MCPS Department of Facilities Management Director Seth Adams said at the Feb. 23 meeting that the proposed study aims to solve capacity challenges at Downcounty Consortium (DCC) and Walter Johnson High Schools while creating more diverse school environments. The recommendations included a list of eight high schools and 14 middle schools for the Board to consider including in the boundary study. 

As part of the school district’s process for determining which schools will appear in the boundary study, the Board held a public hearing for community members at 6:00 p.m. today. 

On March 14, the Board will hold a second work session to discuss the scope recommendations before taking final action on March 28. 
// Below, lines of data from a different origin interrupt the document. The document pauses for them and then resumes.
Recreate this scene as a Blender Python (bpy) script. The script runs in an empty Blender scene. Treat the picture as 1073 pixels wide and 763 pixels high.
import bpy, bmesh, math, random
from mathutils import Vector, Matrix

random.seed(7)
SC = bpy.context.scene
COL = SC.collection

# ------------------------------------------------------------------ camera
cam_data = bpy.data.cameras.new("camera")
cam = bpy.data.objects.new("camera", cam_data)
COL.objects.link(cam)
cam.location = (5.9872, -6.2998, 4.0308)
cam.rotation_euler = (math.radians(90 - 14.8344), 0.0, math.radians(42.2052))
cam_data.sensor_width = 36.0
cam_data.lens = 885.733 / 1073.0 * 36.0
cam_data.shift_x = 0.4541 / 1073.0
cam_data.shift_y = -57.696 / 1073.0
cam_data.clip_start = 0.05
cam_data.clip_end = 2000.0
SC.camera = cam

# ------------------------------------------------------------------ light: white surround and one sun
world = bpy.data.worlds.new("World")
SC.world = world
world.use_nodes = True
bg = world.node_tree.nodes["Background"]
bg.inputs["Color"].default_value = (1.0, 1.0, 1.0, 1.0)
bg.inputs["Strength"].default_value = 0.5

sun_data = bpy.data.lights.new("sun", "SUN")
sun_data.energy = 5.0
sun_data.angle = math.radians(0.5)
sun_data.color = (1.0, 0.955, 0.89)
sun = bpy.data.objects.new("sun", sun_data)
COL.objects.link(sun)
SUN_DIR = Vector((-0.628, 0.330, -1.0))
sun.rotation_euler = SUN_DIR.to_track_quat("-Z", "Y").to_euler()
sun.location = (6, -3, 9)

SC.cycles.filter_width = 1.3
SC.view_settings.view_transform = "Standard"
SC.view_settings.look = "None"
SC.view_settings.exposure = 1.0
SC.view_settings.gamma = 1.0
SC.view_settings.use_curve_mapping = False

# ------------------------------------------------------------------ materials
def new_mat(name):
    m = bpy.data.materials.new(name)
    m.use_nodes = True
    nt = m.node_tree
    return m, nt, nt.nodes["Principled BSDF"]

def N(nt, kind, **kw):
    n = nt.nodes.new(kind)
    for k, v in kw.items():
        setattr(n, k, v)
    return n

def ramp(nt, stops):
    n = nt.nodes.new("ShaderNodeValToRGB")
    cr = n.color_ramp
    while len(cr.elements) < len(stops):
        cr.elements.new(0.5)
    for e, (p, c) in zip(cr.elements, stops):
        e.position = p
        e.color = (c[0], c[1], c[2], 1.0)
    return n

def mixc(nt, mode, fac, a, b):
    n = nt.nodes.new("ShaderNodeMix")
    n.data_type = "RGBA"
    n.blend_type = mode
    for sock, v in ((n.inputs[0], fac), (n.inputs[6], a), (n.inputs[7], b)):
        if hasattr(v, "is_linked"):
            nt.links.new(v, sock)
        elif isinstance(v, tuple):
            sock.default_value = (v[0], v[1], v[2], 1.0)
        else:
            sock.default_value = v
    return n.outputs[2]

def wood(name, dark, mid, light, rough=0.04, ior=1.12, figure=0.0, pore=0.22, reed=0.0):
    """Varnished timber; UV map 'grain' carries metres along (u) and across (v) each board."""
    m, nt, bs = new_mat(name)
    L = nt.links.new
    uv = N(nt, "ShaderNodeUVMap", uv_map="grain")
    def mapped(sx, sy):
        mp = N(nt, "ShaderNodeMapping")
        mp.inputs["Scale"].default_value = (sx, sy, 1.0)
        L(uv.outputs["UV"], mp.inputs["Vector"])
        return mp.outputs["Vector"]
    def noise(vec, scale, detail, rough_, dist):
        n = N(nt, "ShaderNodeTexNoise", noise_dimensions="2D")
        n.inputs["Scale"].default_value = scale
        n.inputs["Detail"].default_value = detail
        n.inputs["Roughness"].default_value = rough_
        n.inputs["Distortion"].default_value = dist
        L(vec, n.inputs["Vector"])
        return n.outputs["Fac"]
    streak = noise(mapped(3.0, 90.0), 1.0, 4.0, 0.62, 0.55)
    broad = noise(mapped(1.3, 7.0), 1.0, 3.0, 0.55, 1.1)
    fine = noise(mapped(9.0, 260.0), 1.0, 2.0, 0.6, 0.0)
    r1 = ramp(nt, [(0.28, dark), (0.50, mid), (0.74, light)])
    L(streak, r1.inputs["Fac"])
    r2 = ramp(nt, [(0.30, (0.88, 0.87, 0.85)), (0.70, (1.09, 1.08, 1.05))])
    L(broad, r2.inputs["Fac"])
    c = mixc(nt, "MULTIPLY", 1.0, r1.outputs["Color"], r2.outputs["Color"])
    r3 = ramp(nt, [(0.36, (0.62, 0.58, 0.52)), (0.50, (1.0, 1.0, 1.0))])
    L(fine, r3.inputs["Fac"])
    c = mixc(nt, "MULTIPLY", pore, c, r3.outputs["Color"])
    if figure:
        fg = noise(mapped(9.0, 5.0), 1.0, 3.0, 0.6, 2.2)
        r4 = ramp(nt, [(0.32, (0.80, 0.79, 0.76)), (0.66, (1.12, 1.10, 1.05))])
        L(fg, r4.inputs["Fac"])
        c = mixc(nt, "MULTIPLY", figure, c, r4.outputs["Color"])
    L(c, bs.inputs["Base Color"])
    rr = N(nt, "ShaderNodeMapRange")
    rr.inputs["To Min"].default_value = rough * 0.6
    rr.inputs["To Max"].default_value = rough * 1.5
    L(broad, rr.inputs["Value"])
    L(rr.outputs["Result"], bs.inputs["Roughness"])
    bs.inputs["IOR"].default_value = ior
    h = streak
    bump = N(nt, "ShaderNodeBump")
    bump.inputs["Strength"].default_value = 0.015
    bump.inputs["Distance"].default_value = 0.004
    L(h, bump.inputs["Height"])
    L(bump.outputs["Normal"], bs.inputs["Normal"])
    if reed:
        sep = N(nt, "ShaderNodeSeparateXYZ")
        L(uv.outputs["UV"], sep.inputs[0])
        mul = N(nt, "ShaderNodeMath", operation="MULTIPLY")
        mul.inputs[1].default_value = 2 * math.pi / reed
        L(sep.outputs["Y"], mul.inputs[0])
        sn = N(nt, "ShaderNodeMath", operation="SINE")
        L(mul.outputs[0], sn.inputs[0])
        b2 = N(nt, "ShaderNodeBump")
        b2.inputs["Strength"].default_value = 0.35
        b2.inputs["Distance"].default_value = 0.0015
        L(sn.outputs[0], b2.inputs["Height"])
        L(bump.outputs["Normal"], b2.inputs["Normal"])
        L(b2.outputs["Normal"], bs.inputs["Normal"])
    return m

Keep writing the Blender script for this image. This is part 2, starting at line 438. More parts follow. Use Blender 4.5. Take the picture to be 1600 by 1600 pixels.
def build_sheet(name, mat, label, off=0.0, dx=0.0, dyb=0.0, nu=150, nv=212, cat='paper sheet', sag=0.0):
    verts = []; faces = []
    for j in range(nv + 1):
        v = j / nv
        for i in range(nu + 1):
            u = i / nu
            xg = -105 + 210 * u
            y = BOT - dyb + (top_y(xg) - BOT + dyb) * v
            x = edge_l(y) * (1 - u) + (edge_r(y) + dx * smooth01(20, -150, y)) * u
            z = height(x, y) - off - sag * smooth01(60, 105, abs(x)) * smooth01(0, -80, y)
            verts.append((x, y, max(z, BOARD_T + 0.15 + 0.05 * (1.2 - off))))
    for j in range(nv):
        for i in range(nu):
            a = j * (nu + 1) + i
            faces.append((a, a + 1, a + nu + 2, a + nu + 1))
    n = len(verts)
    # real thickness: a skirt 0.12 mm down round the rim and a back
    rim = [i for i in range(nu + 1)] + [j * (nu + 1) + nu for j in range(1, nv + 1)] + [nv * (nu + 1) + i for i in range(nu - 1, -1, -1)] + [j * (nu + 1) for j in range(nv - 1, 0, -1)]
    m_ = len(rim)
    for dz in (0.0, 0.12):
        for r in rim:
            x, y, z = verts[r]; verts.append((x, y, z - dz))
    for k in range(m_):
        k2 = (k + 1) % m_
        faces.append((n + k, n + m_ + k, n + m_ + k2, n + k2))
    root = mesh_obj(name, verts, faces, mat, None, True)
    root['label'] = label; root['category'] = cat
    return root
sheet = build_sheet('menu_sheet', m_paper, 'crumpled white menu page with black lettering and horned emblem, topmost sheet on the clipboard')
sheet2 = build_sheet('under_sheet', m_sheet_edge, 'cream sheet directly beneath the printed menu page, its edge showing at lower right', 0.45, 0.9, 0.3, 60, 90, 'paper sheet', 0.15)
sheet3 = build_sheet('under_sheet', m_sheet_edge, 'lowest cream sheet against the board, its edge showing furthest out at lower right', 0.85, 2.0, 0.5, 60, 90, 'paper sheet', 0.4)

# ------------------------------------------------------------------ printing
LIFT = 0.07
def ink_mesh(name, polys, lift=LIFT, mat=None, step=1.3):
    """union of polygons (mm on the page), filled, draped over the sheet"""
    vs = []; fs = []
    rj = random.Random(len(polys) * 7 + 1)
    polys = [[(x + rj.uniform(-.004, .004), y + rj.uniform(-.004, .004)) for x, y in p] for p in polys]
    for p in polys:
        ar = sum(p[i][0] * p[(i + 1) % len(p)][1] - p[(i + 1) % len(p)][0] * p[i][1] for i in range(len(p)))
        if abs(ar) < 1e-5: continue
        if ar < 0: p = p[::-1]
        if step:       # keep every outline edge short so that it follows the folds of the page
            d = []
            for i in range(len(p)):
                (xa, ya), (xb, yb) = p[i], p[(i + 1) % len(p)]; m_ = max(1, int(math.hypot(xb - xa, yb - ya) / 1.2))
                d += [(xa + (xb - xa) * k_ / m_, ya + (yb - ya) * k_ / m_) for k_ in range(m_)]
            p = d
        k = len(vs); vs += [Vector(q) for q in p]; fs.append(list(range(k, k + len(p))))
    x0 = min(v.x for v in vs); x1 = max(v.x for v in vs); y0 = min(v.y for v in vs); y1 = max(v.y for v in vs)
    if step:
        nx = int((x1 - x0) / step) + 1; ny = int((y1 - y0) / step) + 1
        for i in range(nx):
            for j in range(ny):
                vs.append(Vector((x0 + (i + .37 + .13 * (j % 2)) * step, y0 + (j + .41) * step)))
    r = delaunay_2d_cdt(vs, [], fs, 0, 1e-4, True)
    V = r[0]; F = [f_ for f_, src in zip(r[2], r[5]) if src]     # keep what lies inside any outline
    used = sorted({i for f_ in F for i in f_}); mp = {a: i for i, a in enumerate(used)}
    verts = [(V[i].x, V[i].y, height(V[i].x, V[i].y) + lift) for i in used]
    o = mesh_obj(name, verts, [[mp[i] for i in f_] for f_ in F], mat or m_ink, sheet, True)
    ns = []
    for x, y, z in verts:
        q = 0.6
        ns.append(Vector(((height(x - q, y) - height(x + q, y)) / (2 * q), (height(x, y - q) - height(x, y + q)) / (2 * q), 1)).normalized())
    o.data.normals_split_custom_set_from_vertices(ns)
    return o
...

The new study comes four years after the Board hired the consulting firm WXY to conduct a systemwide boundary analysis to address increased student enrollment as well as socioeconomic and racial disparities across schools. The study drew criticism from some parents, who argued that redistricting would increase the length of bus rides while reducing home values and widening achievement gaps. As part of the study, the Board and WXY held community engagement sessions that collectively reached more than 4,000 community members before releasing the final report in May 2021. The firm wrote in the final report that MCPS’ school boundaries “may contribute to racial and/or socio-economic isolation.” 

The Superintendent’s recommendations at the Feb. 23 meeting outlined the process for a continuation of MCPS’ engagement efforts from 2019. According to Board of Education At-Large member Lynne Harris, the boundary study will attempt to address inequities in resource availability across the county. The district plans to host programs at Woodward that are currently inaccessible to students nearby, Harris said. 

For Student Member of the Board Arvin Kim, a Whitman senior, the boundary study is an exciting opportunity for community members to “change the way we see the county.” 

“I really am excited about the opportunities that present themselves — certainly to address the capacity issues, but also to create more diverse and equitable school environments,” Kim said.

As a student, Kim said that it was uplifting to see a boundary study that would work to ensure that all MCPS students have access to a high-quality education regardless of their zip code, socioeconomic status or race. 

Some community members, including Whitman parent Jamie Levin, believe that including Whitman in the study could disrupt students’ academic careers and communities, she said.

“I feel that it would have a negative impact for the kids to be taken out of the cluster they are ‘meant to be in,’” Levin said. “The student population and surrounding neighborhoods are accustomed to our current jurisdictions.”

After members take final action on the Superintendent’s recommendation on March 28, the Board will hire a firm to conduct a boundary analysis. The study will begin in 2024 and use community meetings, multiple boundary options and feedback from consultants to release a final report in early 2025. The Superintendent will then deliver final boundary change recommendations based on the report, and during the winter of 2025, the Board will host work sessions and public hearings before voting on proposed boundary changes. 

For Adams, community engagement through public hearings like the one that took place today is an important part of ensuring that stakeholders understand their involvement in the boundary study, he said.

“The beauty of these types of processes is that you create the opportunity to start looking at programs and access,” Adams said. “It just allows [for] more opportunities to have a robust conversation about the needs of communities, the needs of schools and to make sure every student voice is heard as we reenvision MPCS through these boundary processes.”